Will high gas prices bring boom in telecommuting?
I'm up in the far northwest corner of the Upper Peninsula this morning in the Lake Superior town of Baraga. It's cost me $170 so far to drive up here from southeast Michigan. Gas is at $4.09 a gallon. That's all folks are talking about in places like the Nite Owl Cafe in nearby L'Anse. And the "For Sale" signs up here in front of cabins and summer homes are sprouting faster than the trillium. Tourism is certainly going to take a hit. But I don't think all is lost.
With the Internet, as this post proves, it is possible to do your job from just about anywhere. Think about it: If you could live anywhere and still do your job, would you live where you are now?

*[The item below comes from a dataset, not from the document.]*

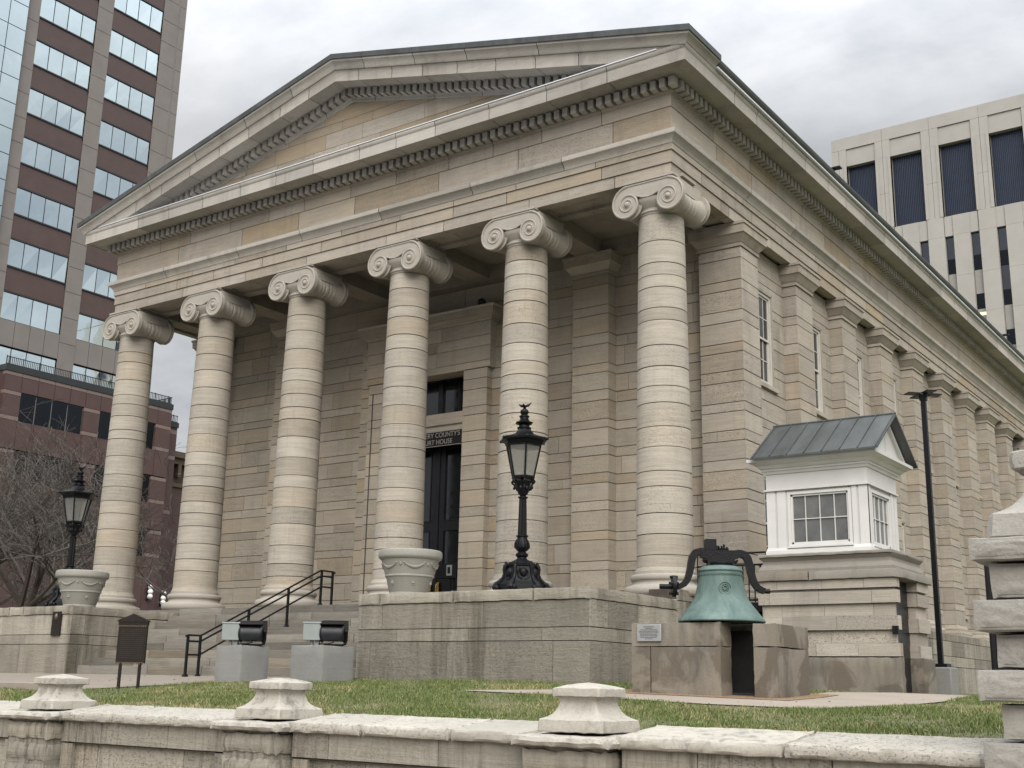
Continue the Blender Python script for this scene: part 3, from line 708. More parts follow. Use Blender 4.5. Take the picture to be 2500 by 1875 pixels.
# rear portico stylobate
# ================================================================== LAMP POSTS
def make_lamp(loc,label):
    T=thing('lamp_post',label,'street lamp',loc,R(12),'eagle topped lamp posts on the cheek walls')
    m=MB()
    m.lathe([(.46,-.12),(.46,0),(.47,.02),(.45,.04),(.44,.17),(.40,.20),(.36,.24),(.31,.32),(.285,.42),(.275,.49),(.30,.50),(.305,.53),(.27,.55)],6,a0=R(30))
    m.lathe([(.26,.54),(.23,.565),(.16,.60),(.10,.63),(.09,.645)],24)
    for k in range(6):     # corner consoles with scroll feet, cartouches between
        a=R(30+60*k); c,s=math.cos(a),math.sin(a)
        P=[(.27,.52),(.30,.50),(.315,.44),(.31,.36),(.34,.28),(.40,.215),(.46,.17),(.49,.11),(.47,.055),(.43,.05),(.415,.09),(.44,.115)]
        m.tube([(r*c,r*s,z) for r,z in P],[.035,.04,.036,.03,.032,.04,.048,.05,.045,.036,.028,.02],8)
        m.sphere((.31*c,.31*s,.435),.035,8,6); m.sphere((.285*c,.285*s,.545),.03,8,6,sz=1.4)
        for q in (-1,1): m.sphere((.45*c-q*.05*s,.45*s+q*.05*c,.10),.055,10,8)
        b=R(60*k); c,s=math.cos(b),math.sin(b)
        m.sphere((.245*c,.245*s,.37),.075,10,8,sz=1.25)
        for q in (-1,1):
            m.tube([(.25*c-q*.05*s,.25*s+q*.05*c,.45),(.26*c-q*.10*s,.26*s+q*.10*c,.38),(.285*c-q*.09*s,.285*s+q*.09*c,.29),(.31*c-q*.02*s,.31*s+q*.02*c,.25)],[.02,.026,.022,.012],6)
    m.build('lamp_base',M['iron'],T,(0,0,0))
    m=MB()
    m.lathe([(.09,.63),(.085,.66),(.115,.69),(.118,.72),(.085,.75),(.07,.765),(.08,.78),(.125,.83),(.13,.88),(.115,.94),(.095,.99),(.092,1.03),(.115,1.045),(.115,1.06),(.085,1.065)],20)
    for k in range(10):
        a=2*PI*k/10; c,s=math.cos(a),math.sin(a); m.tube([(.08*c,.08*s,.78),(.133*c,.133*s,.85),(.128*c,.128*s,.92),(.102*c,.102*s,.99)],[.008,.02,.018,.006],6)
    pr=[]
    rows=[]
    for z,r in ((1.06,.080),(1.75,.063)):
        rows.append([((r+(.005 if k%2 else -.005))*math.cos(2*PI*k/24),(r+(.005 if k%2 else -.005))*math.sin(2*PI*k/24),z) for k in range(24)])
    m.grid(rows,closed=True)
    m.lathe([(.06,1.74),(.092,1.75),(.092,1.77),(.055,1.785),(.06,1.80),(.09,1.83),(.105,1.87),(.11,1.92),(.13,1.99),(.15,2.03),(.16,2.06),(.10,2.07)],16)
    for k in range(6):
        a=R(60*k); c,s=math.cos(a),math.sin(a)
        P=[(.12,2.02),(.17,2.07),(.21,2.08),(.225,2.05),(.21,2.02),(.185,2.01),(.175,1.97),(.18,1.94)]
        m.tube([(r*c,r*s,z) for r,z in P],[.016,.02,.022,.024,.02,.016,.015,.02],6); m.sphere((.18*c,.18*s,1.935),.026,8,6)
        a=R(60*k+30); c,s=math.cos(a),math.sin(a); m.sphere((.11*c,.11*s,1.93),.035,8,6,sz=1.5)
    m.build('lamp_pole',M['iron'],T,(0,0,0))
    m=MB()
    m.lathe([(.12,2.10),(.225,2.105),(.235,2.13),(.23,2.155),(.20,2.16)],6)
    for k in range(6):
        a=R(60*k); c,s=math.cos(a),math.sin(a); m.tube([(.215*c,.215*s,2.15),(.345*c,.345*s,2.74)],.017,6)
    m.lathe([(.30,2.70),(.355,2.715),(.355,2.74),(.375,2.75),(.385,2.78),(.40,2.80),(.47,2.815),(.475,2.85),(.44,2.868),(.30,2.905),(.20,2.945),(.155,3.0),(.125,3.05)],6)
    for k in range(6):
        a=R(60*k); c,s=math.cos(a),math.sin(a); m.sphere((.468*c,.468*s,2.835),.028,8,6)
    lan=m.build('lantern',M['iron'],T,(0,0,0))
    m=MB()
    for k in range(6):
        a,b=R(60*k),R(60*k+60); r0,r1=.205,.332
        m.poly([(r0*math.cos(a),r0*math.sin(a),2.155),(r0*math.cos(b),r0*math.sin(b),2.155),(r1*math.cos(b),r1*math.sin(b),2.735),(r1*math.cos(a),r1*math.sin(a),2.735)])
    m.build('pane',M['frost'],lan,(0,0,0))
    m=MB()
    m.lathe([(.12,3.04),(.135,3.06),(.135,3.075),(.10,3.09),(.095,3.12)],12)
    m.lathe([(.095,3.12),(.17,3.15),(.18,3.17),(.12,3.19),(.08,3.23)],6)
    m.lathe([(.08,3.23),(.078,3.27),(.095,3.28),(.095,3.30),(.055,3.315),(.07,3.34),(.082,3.375),(.07,3.41),(.035,3.435),(.02,3.45)],16)
    m.build('finial',M['iron'],T,(0,0,0))
    m=MB()
    m.tube([(.0,.05,3.455),(0,.0,3.475),(0,-.05,3.50),(0,-.075,3.515)],[.012,.03,.022,.008],8)
    for q in (-1,1):
        m.tube([(q*.02,0,3.485),(q*.07,.01,3.50),(q*.13,.03,3.535+.02*(q>0))],[.022,.026,.006],6,ref=(0,0,1))
    m.build('eagle',M['iron'],T,(0,0,0))
    return T
L1=make_lamp((-1.44,-2.8,-.1),'black lamp post standing right of the planter, clear in front of the fifth column')
L2=dup(L1,(-14.95,-2.8,-.1),'farther black lamp post at the far left, rising behind the planter')
# ================================================================== PLANTERS
def make_pot(loc,label):
    T=thing('planter',label,'planter',loc,0,'round cast stone planters on the cheek walls')
    m=MB(); t=(.5,.2,.05)
    m.lathe([(.0,0),(.36,0),(.372,.015),(.372,.045),(.365,.06),(.375,.075),(.44,.33),(.452,.345),(.465,.35),(.468,.375),(.462,.385),(.468,.40),(.545,.66),(.555,.665),(.57,.675),(.60,.70),(.606,.73),(.606,.80),(.598,.83),(.575,.845),(.545,.845),(.53,.83),(.50,.60),(0,.60)],48,t=t)
    def srf(a,z,d=0.):
        r=np.interp(z,[.075,.33,.40,.66],[.375,.44,.468,.545])+d; return (r*math.cos(a),r*math.sin(a),z)
    nsw=6
    for k in range(nsw):
        a0=2*PI*k/nsw+R(20); w=R(21); P=[];Rr=[]
        for q in range(11):
            f=q/10*2-1; P.append(srf(a0+w*f,.585-.075*(1-f*f),.004)); Rr.append(.010+.016*(1-f*f))
        m.tube(P,Rr,6,t=t)
        for q in (-1,1):
            m.sphere(srf(a0+q*w,.59,.003),.022,8,6,t=t); m.tube([srf(a0+q*w,.59,.004),srf(a0+q*w,.52,.004)],[.014,.006],6,t=t)
        a1=a0+PI/nsw; m.sphere(srf(a1,.57,.0),.024,8,6,t=t,sz=1.6); 
        m.tube([srf(a0+R(1)*math.cos(q)*4.5,.225+.045*math.sin(q),.006) for q in [2*PI*j/16 for j in range(17)]],.009,6,t=t)
        m.sphere(srf(a0,.225,.004),.028,10,6,t=t)
    m.build('pot',M['potst'],T,(0,0,0),smooth=40)
    m=MB(); m.lathe([(.0,.70),(.30,.72),(.52,.70),(.0,.69)],24); m.build('soil',M['mulch'],T,(0,0,0))
    return T
M['potst']=stone('cast stone',(.375,.365,.325),(.35,.335,.285),layer=.02,pit=.25,stain=.35,streak=(4,4,.8),bump=.15,dark=(.16,.165,.13))
P1=make_pot((-3.74,-3.2,-.10),'round grey green planter in front of the fourth column, left of the nearer lamp')
dup(P1,(-13.85,-3.2,-.10),'round grey green planter at the far left, standing before the leftmost column',R(25))
# ================================================================== HANDRAIL
T=thing('handrail','black metal handrail running up the middle of the entrance steps','handrail',(-8.5,-2.4,-1.65))
m=MB(); x=-8.5; r=.021
def bar(p): m.tube(p,r,8)
zt=lambda y:-.83+(y+4.05)*(1.62/3.36)
bar([(x,-4.43,-.855),(x,-4.37,-.83),(x,-4.05,-.83),(x,-.69,.79),(x,-.28,.79),(x,-.22,.765)])
bar([(x,-4.37,-.95),(x,-4.05,-.945),(x,-.67,.665),(x,-.30,.665)])
bar([(x,-4.37,-1.215),(x,-4.05,-1.21),(x,-.65,.425),(x,-.30,.425)])
m.build('rail',M['paintblack'],T)
for y,z0,z1 in ((-4.37,-1.64,-.83),(-4.05,-1.64,-.83),(-2.79,-.893,-.225),(-1.67,-.537,.315),(-.66,-.0,.79),(-.30,-.0,.79)):
    m=MB(); m.box((x-.022,y-.022,z0),(x+.022,y+.022,z1)); m.frustum((x,y),.05,.05,z0-.005,.03,.03,z0+.05); m.build('post',M['paintblack'],T)
# ================================================================== NAME SIGN ABOVE THE DOOR
def text_mesh(body,size,depth=.004,sx=1.,align='CENTER',space=1.):
    c=D.curves.new('txt','FONT'); c.body=body; c.size=size; c.extrude=depth; c.align_x=align; c.space_character=space
    o=D.objects.new('txt',c); COL.objects.link(o); dg=bpy.context.evaluated_depsgraph_get(); dg.update()
    me=D.meshes.new_from_object(o.evaluated_get(dg)); D.objects.remove(o); D.curves.remove(c)
    return me
def put_text(parent,body,size,center,mat,sx=1.,name='lettering',rotz=0.,depth=.004):
    me=text_mesh(body,size,depth); me.materials.clear(); me.materials.append(mat)
    me.transform(Matrix.Diagonal((sx,1,1,1))); me.transform(Matrix.Rotation(R(90),4,'X')); me.transform(Matrix.Rotation(rotz,4,'Z'))
    o=link(name,me,parent,Vector(center)-wloc(parent)); return o
T=thing('name_sign','dark sign with pale capital lettering mounted over the court house door','sign',(-8.5,2.99,4.28))
m=MB(); m.box((-9.76,2.945,4.285),(-7.24,2.995,4.683)); m.build('sign_board',M['bronze'],T)
m=MB()
for z0,z1 in ((4.285,4.300),(4.668,4.683)): m.box((-9.76,2.939,z0),(-7.24,2.945,z1))
m.build('sign_border',M['letter'],T)
put_text(T,"MONTGOMERY COUNTY'S",.178,(-8.44,2.942,4.522),M['letter'],.94)
put_text(T,"OLD COURT HOUSE",.178,(-8.44,2.942,4.34),M['letter'],.94)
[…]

I'd live up here. In the UP. Somewhere Up North. You may choose elsewhere. But with gas prices continuing their rise, lifestyles are adjusting. Businesses and employers are going to need to be flexible to keep trained workers. Telecommuting, I predict, is going to boom because of the gas price crisis. Some will work from home. Other smart communities will build telecommuting centers, high-tech office buildings with high-speed connectivity, and commuter work spaces and cubicles for lease.
The $170 I've spent -- two tanks to get up here, another tank while working -- will have to be repeated when I head home. That will be $340 for gas to get here and back. Who can afford that?
If gas goes to $5 a gallon as many predict within the year, even commuting from Detroit's far-out suburbs will bring weekly bills that will choke. From Rochester to downtown is about an 80-mile round-trip. Figure 20 miles a gallon and you burn two gallons of gas one-way, or $20 door-to-door round-trip. Per day. Multiply that times five and you're talking $100 a week.
And what if gas goes past $5 a gallon?
See why telecommuting for many jobs makes sense?
And if you can telecommute from Rochester, why not Traverse City? Or East Tawas? Or Crystal Falls?